Pauvre petit garçon riche
La vision presque affligeante de la lutte des classes par la réalisatrice Nicole Garcia qui continue de décevoir après le faussement romanesque Un balcon sur la mer constitue de toute évidence la pierre d’achoppement de son nouveau film. Une histoire à la fois inutilement alambiquée et totalement prévisible pour laquelle il est bien difficile de se passionner. D’un côté, Baptiste, un instituteur ‘intérimaire’ qui n’occupe que quelques mois ses mission successives, et de l’autre Sandra, une serveuse qui fait les saisons, deux êtres qui envisagent mal la sédentarité, même si on comprend que leurs motivations puissent diverger, dont les chemins vont se croiser grâce à un scénario terriblement volontariste.
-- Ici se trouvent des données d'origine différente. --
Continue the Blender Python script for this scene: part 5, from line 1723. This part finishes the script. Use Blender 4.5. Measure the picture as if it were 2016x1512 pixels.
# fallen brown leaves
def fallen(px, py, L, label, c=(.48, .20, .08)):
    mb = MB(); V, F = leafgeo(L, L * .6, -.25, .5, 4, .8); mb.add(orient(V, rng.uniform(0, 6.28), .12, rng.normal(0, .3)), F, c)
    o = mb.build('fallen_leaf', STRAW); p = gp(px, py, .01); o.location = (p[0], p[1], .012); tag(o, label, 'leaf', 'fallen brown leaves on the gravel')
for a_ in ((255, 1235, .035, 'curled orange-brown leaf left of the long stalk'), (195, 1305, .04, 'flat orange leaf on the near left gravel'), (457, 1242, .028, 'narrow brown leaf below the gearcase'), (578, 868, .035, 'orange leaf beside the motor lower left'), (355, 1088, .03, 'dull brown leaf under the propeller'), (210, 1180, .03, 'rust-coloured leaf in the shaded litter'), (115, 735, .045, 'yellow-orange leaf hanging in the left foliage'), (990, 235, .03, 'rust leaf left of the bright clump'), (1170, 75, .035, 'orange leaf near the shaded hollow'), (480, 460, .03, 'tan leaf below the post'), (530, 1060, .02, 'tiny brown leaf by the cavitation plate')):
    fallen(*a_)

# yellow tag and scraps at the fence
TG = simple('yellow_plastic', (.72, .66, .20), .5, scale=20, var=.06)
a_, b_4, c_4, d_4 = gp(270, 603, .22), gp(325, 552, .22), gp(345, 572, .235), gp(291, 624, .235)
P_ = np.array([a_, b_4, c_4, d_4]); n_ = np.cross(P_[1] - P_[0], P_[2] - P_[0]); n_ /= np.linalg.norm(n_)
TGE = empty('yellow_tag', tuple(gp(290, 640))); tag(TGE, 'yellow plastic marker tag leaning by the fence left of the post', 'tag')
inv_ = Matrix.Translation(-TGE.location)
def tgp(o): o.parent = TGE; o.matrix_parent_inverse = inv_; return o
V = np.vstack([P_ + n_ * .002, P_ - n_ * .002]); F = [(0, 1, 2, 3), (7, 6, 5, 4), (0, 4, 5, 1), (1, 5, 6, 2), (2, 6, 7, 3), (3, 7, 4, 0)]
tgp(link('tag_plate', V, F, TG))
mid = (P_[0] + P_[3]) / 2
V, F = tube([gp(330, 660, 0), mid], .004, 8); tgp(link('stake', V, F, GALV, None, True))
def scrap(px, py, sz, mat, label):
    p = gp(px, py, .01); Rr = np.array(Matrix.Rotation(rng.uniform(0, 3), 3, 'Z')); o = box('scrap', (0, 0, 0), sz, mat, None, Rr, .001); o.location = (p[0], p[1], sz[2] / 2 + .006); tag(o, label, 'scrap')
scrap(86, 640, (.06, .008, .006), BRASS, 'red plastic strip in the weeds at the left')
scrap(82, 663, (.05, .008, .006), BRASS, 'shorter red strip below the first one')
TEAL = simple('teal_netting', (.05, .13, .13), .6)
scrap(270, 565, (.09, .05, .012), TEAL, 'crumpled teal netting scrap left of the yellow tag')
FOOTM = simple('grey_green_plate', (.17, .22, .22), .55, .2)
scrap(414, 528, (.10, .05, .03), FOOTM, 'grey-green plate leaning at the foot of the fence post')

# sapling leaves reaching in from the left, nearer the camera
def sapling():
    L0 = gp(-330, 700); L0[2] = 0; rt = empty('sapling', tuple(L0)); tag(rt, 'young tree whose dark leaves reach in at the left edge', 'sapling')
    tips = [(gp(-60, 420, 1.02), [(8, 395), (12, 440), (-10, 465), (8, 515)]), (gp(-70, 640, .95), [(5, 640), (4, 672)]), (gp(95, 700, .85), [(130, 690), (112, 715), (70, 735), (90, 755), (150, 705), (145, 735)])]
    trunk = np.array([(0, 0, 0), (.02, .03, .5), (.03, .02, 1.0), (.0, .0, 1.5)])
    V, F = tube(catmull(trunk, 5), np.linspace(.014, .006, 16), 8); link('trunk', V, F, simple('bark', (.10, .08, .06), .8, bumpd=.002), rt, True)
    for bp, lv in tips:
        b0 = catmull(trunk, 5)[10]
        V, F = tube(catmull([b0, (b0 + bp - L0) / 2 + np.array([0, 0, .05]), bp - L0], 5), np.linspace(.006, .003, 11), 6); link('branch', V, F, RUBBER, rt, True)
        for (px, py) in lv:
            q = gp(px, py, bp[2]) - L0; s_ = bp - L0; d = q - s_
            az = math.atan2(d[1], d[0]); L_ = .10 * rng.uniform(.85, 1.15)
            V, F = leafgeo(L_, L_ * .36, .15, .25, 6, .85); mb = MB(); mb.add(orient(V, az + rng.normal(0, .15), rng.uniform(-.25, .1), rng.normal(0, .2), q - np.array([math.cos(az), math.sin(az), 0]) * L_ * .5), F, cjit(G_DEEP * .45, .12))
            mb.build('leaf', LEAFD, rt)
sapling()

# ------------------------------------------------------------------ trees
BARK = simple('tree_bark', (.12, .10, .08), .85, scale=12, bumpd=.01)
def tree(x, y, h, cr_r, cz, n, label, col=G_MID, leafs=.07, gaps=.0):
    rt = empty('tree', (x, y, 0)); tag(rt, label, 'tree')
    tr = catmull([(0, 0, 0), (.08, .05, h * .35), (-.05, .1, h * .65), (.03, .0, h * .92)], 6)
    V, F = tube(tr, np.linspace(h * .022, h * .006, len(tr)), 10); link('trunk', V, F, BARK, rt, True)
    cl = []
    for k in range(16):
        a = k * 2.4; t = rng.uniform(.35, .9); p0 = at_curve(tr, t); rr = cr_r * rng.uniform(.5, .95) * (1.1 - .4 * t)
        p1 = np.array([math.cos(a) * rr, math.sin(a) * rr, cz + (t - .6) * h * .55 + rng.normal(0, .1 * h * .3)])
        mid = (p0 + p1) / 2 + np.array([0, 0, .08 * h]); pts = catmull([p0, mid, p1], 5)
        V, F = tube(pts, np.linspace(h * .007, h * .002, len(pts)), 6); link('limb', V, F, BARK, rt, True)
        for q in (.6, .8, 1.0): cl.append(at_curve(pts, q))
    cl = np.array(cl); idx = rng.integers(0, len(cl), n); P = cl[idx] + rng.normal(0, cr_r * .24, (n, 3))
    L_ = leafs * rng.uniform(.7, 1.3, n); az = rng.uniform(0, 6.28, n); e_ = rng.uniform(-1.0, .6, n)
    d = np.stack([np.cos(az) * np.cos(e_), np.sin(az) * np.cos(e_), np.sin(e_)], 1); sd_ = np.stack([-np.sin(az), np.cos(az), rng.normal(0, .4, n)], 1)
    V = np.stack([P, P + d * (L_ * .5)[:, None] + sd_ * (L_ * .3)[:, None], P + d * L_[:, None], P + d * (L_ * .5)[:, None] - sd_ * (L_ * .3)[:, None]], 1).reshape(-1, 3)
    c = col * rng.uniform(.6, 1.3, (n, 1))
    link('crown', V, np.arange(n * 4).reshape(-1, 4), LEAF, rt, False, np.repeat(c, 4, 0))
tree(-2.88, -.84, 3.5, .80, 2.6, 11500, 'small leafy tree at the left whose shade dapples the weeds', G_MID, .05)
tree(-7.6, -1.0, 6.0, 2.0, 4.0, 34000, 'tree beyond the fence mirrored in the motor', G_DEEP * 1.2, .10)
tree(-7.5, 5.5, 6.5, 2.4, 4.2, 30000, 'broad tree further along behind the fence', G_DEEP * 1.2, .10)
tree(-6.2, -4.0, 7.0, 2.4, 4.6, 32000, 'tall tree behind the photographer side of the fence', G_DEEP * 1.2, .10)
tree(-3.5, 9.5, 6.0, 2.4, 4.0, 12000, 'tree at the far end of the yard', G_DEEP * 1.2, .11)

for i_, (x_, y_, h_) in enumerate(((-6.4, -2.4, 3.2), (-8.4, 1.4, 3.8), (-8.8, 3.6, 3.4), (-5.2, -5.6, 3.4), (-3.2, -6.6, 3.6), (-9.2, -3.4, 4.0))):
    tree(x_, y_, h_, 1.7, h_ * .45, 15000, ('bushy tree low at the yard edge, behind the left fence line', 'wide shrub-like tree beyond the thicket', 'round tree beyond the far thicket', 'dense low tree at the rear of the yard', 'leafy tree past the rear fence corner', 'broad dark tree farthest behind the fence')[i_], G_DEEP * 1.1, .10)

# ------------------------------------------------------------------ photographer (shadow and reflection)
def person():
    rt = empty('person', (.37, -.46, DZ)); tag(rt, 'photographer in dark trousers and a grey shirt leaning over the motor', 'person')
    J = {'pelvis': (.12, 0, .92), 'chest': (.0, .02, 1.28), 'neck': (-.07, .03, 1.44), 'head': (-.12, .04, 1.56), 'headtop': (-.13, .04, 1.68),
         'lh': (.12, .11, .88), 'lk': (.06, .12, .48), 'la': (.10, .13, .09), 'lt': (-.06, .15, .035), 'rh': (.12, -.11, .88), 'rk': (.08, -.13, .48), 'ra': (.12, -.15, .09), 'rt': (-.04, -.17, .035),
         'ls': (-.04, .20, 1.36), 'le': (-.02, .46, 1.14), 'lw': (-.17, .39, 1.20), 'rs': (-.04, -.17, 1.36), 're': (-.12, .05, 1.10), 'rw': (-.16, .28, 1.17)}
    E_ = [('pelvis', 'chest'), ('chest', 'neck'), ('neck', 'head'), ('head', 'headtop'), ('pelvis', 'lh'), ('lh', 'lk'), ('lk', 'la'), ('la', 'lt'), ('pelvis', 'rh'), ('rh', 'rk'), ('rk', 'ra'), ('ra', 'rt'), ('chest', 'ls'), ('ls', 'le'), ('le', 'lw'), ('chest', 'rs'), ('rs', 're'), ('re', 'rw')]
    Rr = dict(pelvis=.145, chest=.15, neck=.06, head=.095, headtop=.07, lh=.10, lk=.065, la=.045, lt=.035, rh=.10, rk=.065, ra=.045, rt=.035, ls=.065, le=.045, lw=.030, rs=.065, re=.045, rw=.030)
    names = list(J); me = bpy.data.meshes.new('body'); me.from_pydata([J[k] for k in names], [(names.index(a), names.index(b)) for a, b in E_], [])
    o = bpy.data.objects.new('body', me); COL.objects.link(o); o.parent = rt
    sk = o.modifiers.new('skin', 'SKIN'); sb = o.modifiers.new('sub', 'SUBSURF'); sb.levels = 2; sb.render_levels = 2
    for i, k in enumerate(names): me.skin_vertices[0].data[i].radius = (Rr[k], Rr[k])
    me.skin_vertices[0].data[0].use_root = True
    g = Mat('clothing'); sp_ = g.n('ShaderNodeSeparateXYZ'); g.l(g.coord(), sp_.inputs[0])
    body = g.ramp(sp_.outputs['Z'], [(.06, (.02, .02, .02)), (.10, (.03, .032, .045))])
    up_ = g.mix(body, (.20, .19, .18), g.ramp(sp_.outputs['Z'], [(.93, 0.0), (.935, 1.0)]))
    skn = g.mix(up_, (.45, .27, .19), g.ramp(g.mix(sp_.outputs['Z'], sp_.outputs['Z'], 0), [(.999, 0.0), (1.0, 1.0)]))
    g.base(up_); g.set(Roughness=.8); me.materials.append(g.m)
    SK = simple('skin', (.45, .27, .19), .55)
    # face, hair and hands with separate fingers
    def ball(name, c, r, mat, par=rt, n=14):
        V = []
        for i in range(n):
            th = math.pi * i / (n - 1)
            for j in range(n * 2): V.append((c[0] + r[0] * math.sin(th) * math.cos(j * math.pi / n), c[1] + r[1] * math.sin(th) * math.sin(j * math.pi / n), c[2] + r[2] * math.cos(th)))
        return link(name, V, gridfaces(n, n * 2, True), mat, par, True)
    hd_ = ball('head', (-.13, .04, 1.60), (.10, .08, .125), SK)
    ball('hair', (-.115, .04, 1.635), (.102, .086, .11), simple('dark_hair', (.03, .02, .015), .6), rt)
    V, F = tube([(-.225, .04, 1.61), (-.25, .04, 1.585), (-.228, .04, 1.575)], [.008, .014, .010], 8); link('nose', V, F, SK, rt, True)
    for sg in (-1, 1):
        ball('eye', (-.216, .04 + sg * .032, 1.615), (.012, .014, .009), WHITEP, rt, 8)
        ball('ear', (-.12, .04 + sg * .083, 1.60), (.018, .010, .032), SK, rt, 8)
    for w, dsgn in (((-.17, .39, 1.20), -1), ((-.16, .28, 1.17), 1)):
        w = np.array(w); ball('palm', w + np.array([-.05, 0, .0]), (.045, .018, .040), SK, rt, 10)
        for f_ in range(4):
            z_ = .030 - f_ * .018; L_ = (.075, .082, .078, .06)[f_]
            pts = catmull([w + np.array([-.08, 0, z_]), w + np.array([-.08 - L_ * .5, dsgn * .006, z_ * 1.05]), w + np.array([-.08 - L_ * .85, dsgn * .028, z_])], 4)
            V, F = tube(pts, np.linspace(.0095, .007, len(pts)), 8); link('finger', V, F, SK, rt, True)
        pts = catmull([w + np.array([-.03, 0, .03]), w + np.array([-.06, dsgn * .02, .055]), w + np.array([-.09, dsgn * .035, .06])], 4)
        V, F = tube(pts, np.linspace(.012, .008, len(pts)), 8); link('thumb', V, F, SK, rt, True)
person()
Pierre Rochefort, fils de la cinéaste, est certes joli garçon, mais possède autant de charisme qu’un hareng saur, ne parvenant pas ainsi à restituer la complexité et l’ambivalence d’un personnage rejeté et solitaire. Quant à Louise Bourgoin, elle se donne bien du mal pour paraître revêche et dure. Bien sûr, on retrouve les thématiques chères à l’auteur du Fils préféré : les névroses familiales avec en particulier le rapport aux fils justement, l’élément maritime et la localisation géographique. Ce qui procure au film cette lumière solaire des bords de mer ; seule qualité qu’on voudra bien lui reconnaitre car l’ensemble manque cruellement de souffle, de romanesque et d’épique pour retenir vraiment l’attention. Une impression générale de lisse, de convenu, qui frise parfois une certaine stupidité dans une description archétypale, sans finesse. On hésite au final pour déterminer lequel des deux milieux (le prolétaire ou le haut bourgeois) est dépeint avec le plus de lieux communs.
Ce serait donc comme l’histoire d’un écartèlement : entre une famille honnie, à juste titre, et la réelle impossibilité de faire table rase et de s’émanciper d’un passé traumatisant. Toutefois, on ne sent pas complètement à l’aise face à ce personnage écorché pour lequel on peine à éprouver un véritable attachement. Le diable se nichant toujours dans les détails, le geste de Baptiste d’acheter une veste avant de regagner la maison de famille apparait futile et tout à fait révélateur, comme s’il portait en lui une incapacité atavique de ne pas revêtir les oripeaux de sa classe avant de la rejoindre. Ambiguïté d’un geste qu’on eût aimé essaimer la totalité d’un film qui ambitionne de jouer sur la rencontre de deux univers. L’absolutisme du garçon, pour honorable qu’il soit, n’en est pas moins teinté d’une extraordinaire naïveté, doublée d’un orgueil enfantin et, pour le coup, inoffensif. Peut-être le plus intéressant n’est ce qui n’est pas tranché : parierait-on sur la pérennité d’une relation qui semble se construire sur le ressentiment et la vengeance ?
C’est par conséquent dans ses creux que le film s’avère plus captivant en déployant un mystère dont il est superficiellement dépourvu. Les premiers plans, caméra à l’épaule, laissent augurer d’une suite vive et énergique, placée dans l’urgence et une sorte de déraison. Hélas, on retombe vite dans quelque chose d’affadi et de plat, inapte à emporter le spectateur et son adhésion.